Yeah, I mean, we really come into balance when we model after our own nature, our way of being people.
Shannon: I mean ... I just want to say, I just love sitting here in communion, which is what I meditated on, and hearing the story in this way, hearing the stories of this weekend, I mean, for me, it's just really beautiful. I'm very touched that you're offering this space together to hear the story again in this different way. Yeah. I really appreciate it. It's really nice to be here with all of you. Thank you.
Kyle: I resonated as well with that notion where you can't hold onto your breath….while they were sharing, I think that is a really simple yet poignant and overlooked idea. You can't hold onto your life, like your life force. I think that's a really powerful symbol in meditating.
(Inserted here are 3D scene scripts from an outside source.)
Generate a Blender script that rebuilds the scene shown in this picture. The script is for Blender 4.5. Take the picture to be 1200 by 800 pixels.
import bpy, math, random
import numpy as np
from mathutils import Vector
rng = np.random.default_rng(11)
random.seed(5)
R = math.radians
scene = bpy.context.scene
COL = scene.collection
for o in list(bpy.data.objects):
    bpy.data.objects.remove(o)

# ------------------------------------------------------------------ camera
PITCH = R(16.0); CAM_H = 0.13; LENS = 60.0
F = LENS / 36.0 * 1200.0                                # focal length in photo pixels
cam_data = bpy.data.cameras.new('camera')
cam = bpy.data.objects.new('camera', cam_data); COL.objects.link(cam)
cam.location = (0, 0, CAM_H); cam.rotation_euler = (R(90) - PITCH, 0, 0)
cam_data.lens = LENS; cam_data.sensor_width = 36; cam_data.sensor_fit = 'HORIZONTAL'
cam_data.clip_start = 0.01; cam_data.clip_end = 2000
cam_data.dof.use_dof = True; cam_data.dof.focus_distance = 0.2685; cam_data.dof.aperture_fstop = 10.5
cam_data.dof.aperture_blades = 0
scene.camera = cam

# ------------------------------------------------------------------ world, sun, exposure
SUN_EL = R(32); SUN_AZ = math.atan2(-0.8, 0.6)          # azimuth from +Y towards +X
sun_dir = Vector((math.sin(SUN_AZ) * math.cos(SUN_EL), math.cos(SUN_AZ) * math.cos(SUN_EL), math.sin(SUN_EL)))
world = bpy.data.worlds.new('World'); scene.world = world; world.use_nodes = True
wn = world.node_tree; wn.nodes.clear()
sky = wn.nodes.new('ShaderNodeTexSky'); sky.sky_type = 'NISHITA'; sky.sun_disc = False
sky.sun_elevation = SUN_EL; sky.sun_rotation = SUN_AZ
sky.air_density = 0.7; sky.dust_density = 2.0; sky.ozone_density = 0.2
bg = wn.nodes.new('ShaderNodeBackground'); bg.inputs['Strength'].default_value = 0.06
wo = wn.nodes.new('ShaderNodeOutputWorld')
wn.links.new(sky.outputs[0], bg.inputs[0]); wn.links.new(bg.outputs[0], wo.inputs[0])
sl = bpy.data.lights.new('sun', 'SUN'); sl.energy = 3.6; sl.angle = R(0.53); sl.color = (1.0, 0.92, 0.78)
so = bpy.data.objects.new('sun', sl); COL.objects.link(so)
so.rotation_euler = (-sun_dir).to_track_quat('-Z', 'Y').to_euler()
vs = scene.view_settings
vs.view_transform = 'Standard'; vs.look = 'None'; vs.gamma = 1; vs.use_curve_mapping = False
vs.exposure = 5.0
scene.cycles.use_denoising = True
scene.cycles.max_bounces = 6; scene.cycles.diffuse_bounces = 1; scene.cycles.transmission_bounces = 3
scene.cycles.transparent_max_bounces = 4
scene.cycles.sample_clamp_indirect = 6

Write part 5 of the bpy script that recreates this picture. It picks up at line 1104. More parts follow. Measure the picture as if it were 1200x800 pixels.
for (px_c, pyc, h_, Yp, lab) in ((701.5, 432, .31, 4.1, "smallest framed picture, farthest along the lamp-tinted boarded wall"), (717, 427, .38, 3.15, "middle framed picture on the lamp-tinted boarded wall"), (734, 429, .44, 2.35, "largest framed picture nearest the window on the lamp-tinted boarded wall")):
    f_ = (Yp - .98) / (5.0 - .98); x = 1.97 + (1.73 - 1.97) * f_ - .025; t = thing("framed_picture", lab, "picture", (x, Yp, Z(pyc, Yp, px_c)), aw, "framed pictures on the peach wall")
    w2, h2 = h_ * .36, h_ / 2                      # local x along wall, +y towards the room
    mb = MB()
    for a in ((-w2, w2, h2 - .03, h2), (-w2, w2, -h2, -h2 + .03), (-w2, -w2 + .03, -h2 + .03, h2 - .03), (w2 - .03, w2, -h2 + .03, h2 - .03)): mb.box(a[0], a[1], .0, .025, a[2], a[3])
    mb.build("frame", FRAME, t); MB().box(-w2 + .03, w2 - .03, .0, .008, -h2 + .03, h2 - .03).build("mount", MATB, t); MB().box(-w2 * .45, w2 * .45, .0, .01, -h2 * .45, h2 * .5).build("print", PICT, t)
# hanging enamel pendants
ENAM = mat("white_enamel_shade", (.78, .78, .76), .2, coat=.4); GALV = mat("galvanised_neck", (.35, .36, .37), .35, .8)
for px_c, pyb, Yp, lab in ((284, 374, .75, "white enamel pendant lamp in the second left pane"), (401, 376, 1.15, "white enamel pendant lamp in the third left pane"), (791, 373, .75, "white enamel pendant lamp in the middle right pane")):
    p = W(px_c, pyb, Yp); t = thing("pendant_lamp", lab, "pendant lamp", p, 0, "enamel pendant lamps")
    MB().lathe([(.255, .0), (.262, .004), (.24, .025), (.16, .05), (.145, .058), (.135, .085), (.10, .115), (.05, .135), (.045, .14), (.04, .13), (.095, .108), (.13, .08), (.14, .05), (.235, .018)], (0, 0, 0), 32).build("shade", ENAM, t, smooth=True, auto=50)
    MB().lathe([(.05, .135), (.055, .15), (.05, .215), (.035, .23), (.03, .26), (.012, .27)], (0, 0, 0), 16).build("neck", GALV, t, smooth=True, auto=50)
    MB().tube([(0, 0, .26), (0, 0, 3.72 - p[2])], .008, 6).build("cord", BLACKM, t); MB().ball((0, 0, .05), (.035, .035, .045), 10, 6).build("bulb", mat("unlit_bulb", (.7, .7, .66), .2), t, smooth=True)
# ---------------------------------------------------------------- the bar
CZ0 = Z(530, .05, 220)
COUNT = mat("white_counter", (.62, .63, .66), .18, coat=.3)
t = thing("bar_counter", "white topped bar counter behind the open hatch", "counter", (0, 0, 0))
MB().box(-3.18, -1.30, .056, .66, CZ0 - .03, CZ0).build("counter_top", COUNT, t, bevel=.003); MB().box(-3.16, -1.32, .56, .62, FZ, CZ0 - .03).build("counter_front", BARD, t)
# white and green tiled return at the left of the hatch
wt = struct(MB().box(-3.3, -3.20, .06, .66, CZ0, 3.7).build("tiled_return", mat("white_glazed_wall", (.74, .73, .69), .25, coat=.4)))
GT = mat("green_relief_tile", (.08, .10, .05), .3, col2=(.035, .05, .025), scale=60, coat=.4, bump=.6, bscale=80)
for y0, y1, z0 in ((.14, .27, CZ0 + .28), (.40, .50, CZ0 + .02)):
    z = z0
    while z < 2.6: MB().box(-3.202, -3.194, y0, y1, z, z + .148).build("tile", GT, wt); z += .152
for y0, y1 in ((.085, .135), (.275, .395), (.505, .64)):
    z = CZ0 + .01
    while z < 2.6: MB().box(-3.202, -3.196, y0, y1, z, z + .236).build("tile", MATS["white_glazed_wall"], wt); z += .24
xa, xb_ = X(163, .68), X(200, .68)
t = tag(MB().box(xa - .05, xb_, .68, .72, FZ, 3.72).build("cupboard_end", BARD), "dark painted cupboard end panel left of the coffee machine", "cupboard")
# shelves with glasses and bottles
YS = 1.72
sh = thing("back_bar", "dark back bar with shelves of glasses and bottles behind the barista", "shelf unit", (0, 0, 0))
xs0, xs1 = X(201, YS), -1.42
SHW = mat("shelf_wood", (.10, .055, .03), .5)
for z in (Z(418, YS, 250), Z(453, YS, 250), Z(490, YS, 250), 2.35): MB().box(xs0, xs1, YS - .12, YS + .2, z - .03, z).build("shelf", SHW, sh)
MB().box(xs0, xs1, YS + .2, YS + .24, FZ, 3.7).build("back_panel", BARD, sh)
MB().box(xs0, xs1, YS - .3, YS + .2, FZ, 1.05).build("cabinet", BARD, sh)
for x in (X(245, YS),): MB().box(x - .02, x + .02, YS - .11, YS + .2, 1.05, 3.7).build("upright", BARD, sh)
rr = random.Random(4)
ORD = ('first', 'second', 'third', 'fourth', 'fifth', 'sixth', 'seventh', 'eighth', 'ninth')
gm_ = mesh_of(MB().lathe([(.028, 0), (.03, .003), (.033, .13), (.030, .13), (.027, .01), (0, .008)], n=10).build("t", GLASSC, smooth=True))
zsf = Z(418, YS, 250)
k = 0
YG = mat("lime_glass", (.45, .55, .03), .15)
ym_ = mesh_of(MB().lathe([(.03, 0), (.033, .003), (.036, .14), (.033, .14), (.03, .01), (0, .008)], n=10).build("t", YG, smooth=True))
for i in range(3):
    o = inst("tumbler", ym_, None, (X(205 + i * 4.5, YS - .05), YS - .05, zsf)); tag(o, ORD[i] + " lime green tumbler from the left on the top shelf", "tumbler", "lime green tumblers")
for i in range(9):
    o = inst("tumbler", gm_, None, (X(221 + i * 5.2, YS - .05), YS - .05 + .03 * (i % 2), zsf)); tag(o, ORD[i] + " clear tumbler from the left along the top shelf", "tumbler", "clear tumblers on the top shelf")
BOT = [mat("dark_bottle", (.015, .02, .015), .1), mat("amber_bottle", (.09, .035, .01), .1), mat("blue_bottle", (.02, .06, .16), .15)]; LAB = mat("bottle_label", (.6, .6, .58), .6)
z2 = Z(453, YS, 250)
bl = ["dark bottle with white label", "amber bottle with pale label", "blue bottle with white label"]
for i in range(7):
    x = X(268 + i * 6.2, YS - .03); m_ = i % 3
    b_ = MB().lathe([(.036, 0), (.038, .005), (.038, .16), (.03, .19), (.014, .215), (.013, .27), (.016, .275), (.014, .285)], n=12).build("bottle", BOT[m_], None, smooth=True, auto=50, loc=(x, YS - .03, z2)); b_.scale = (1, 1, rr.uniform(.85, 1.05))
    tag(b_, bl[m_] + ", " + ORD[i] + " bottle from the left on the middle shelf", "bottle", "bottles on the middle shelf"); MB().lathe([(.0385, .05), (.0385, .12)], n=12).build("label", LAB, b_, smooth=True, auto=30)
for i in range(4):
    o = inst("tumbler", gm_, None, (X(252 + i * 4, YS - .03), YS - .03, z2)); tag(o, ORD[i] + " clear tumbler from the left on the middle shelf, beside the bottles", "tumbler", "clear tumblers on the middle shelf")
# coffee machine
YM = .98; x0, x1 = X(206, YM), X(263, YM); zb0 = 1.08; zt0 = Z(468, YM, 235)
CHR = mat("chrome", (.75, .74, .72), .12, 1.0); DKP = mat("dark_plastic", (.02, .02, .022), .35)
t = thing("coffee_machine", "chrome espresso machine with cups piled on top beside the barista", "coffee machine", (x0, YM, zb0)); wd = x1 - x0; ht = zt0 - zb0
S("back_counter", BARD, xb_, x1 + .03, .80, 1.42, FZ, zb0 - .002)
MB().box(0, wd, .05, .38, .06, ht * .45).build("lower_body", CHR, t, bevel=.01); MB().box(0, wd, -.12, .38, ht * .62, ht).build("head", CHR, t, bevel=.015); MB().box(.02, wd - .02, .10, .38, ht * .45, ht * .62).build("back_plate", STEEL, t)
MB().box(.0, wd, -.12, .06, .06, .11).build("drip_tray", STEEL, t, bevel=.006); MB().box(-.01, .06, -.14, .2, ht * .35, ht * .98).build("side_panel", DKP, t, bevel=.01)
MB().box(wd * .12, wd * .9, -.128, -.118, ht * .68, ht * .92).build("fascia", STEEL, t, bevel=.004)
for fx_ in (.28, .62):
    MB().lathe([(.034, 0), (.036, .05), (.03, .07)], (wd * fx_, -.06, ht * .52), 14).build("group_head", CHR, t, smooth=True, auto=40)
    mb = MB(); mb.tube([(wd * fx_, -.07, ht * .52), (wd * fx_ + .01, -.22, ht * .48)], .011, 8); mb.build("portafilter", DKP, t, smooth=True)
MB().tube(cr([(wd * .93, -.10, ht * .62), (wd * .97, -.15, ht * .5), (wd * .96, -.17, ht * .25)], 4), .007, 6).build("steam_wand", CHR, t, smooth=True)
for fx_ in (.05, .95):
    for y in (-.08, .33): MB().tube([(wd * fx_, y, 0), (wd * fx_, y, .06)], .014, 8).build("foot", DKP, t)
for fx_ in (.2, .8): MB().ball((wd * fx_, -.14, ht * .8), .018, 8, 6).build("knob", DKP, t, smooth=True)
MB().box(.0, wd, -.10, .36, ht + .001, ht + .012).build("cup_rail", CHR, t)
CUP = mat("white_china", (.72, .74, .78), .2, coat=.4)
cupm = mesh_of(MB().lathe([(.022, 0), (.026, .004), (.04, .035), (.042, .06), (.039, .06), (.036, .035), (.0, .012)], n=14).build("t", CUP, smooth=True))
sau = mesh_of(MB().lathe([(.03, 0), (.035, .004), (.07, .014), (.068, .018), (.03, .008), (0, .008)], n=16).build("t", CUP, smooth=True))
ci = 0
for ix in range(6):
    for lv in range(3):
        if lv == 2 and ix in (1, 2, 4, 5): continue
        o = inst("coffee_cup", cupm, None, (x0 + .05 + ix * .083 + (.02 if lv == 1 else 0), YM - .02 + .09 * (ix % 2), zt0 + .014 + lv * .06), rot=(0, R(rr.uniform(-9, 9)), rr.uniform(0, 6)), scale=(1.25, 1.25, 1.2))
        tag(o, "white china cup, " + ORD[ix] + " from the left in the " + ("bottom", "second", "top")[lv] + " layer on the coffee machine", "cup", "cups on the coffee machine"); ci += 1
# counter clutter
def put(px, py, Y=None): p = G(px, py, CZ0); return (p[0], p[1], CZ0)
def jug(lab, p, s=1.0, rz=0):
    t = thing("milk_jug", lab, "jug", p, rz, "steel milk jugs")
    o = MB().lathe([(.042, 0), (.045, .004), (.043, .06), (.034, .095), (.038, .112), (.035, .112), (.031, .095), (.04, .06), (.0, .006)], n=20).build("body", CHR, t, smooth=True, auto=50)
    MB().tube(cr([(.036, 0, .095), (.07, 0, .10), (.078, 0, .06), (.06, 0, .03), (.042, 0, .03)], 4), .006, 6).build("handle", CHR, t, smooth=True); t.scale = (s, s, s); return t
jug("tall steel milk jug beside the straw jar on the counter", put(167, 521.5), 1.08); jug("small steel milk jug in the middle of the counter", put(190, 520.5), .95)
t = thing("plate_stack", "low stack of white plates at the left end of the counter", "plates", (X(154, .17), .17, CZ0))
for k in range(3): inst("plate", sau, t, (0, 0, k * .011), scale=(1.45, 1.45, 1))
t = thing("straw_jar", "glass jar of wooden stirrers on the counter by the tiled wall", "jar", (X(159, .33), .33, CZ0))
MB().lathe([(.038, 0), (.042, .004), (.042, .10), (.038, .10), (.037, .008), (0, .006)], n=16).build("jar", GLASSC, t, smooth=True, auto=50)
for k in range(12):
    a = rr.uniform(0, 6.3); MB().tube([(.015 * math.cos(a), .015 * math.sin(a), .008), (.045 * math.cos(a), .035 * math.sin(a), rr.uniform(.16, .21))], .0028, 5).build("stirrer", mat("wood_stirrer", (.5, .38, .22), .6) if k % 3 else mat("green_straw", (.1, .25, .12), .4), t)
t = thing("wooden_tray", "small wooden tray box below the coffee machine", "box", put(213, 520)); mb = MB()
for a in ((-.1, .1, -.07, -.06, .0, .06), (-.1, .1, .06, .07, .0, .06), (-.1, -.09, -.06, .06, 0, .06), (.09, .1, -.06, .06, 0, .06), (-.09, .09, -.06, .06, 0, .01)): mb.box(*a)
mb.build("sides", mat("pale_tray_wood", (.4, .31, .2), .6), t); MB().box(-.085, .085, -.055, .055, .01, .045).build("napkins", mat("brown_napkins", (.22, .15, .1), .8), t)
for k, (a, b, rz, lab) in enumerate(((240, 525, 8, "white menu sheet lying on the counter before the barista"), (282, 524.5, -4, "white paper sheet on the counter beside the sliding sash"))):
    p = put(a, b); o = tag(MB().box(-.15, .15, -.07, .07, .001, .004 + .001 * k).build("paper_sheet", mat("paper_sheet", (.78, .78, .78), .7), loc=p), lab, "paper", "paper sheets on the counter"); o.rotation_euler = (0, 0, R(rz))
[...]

Christine: Anyone else? All right. Well, the other thing that this day usually is used for in the liturgical calendar is a cleaning. A really long bath, self-anointing, cleaning your space. The color of the day is green. So, you can put greens in your home, you might wear a little green, the color of spring and rebirth, preparing for rebirth. So, if you're called to do that, to add a little of the ritual to the day, put a little green on your altar, take extra time in bathing yourself, do that and hold the idea of the New Mandate in your heart. And I hope you come tomorrow, and we'll talk some more. Okay? All right. Blessings on your day, everyone.